** begin Material provided **

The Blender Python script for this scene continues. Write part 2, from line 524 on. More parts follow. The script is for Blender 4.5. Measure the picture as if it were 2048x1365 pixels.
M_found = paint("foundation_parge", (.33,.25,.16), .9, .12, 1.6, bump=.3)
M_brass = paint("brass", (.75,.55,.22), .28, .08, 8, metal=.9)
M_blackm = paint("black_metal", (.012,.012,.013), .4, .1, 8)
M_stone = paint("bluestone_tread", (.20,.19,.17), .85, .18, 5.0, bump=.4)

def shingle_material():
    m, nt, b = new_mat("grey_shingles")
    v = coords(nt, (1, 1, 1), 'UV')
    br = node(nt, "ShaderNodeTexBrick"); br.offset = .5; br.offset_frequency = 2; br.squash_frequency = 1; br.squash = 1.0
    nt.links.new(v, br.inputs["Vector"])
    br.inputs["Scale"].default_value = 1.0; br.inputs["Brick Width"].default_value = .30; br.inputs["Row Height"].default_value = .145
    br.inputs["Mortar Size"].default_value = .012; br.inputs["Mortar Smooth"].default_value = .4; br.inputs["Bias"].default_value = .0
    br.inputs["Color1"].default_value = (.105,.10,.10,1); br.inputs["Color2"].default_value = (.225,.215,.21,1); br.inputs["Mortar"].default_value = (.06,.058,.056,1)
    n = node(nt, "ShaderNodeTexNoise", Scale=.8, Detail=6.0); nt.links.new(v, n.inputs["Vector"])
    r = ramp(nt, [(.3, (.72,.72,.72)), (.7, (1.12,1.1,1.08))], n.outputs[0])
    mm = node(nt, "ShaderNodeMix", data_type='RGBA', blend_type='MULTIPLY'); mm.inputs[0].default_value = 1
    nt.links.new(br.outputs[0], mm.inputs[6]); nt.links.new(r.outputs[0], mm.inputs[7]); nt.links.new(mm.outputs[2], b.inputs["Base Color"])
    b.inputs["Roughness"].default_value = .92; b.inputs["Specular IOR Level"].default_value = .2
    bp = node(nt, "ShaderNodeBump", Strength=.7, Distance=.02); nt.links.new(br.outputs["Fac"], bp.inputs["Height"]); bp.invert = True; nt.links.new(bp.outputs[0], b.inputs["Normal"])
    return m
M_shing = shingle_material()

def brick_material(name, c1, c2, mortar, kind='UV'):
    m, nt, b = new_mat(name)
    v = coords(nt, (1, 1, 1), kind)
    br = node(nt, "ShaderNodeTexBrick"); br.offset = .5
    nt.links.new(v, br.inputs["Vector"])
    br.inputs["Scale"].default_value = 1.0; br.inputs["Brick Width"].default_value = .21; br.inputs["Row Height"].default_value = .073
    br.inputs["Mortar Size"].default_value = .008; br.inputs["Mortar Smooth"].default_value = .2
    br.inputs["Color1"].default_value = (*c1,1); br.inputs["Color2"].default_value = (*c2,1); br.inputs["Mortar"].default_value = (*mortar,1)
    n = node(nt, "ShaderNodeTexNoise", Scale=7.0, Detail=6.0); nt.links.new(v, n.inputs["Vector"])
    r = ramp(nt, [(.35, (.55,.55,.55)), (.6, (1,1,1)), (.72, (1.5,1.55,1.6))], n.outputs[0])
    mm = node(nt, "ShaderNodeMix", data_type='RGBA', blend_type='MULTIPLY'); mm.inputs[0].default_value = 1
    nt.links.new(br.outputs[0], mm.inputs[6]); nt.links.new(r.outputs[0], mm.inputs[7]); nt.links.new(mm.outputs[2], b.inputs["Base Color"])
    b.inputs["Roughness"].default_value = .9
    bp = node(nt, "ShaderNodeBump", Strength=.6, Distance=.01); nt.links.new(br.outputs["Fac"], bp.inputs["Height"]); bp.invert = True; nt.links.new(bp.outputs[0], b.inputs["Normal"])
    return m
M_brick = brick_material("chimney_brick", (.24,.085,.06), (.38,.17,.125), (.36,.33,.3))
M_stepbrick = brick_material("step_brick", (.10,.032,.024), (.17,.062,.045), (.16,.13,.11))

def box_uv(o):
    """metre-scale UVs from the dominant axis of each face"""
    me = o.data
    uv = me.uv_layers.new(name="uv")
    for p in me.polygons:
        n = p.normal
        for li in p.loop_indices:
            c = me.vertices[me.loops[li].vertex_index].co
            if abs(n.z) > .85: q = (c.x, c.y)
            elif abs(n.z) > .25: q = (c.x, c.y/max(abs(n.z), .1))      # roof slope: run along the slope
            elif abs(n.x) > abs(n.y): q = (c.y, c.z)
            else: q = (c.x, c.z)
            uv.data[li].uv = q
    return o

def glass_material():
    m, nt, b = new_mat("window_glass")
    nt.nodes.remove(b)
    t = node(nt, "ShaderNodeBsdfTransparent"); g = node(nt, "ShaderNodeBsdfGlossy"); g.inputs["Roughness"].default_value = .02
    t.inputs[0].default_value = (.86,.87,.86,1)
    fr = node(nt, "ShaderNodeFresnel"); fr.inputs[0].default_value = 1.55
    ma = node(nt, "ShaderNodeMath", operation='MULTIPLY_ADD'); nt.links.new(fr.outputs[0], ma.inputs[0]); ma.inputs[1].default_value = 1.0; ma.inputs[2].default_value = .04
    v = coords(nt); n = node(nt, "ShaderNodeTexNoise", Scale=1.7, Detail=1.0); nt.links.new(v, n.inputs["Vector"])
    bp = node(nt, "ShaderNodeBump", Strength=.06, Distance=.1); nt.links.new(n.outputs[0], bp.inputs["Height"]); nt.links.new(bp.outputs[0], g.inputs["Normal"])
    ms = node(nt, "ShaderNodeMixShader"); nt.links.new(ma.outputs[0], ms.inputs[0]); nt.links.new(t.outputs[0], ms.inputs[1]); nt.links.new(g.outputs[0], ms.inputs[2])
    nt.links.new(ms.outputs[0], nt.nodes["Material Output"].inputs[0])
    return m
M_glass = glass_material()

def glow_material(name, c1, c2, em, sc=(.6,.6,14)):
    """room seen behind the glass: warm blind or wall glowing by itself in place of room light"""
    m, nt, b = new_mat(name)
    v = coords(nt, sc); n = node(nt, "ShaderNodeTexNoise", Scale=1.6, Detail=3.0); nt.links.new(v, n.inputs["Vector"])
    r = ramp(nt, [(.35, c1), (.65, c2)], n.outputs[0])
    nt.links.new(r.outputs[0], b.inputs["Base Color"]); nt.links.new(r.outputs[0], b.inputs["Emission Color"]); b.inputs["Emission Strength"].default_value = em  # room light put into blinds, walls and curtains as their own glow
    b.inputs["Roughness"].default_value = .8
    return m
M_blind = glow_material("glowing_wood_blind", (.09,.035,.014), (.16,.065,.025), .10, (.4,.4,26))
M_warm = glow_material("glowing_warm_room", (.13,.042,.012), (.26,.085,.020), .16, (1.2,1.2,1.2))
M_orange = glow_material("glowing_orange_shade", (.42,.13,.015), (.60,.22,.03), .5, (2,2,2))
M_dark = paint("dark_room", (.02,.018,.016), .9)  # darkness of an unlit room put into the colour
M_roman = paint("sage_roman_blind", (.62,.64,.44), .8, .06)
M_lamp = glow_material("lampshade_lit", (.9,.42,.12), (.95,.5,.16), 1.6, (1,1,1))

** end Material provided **

## Task statement
Copy out only the lines running from the beginning of the data to the line with "(.20,.19,.17), .85, .18, 5.0, bump=.4)", both ends included.

## Task solution
The Blender Python script for this scene continues. Write part 2, from line 524 on. More parts follow. The script is for Blender 4.5. Measure the picture as if it were 2048x1365 pixels.
M_found = paint("foundation_parge", (.33,.25,.16), .9, .12, 1.6, bump=.3)
M_brass = paint("brass", (.75,.55,.22), .28, .08, 8, metal=.9)
M_blackm = paint("black_metal", (.012,.012,.013), .4, .1, 8)
M_stone = paint("bluestone_tread", (.20,.19,.17), .85, .18, 5.0, bump=.4)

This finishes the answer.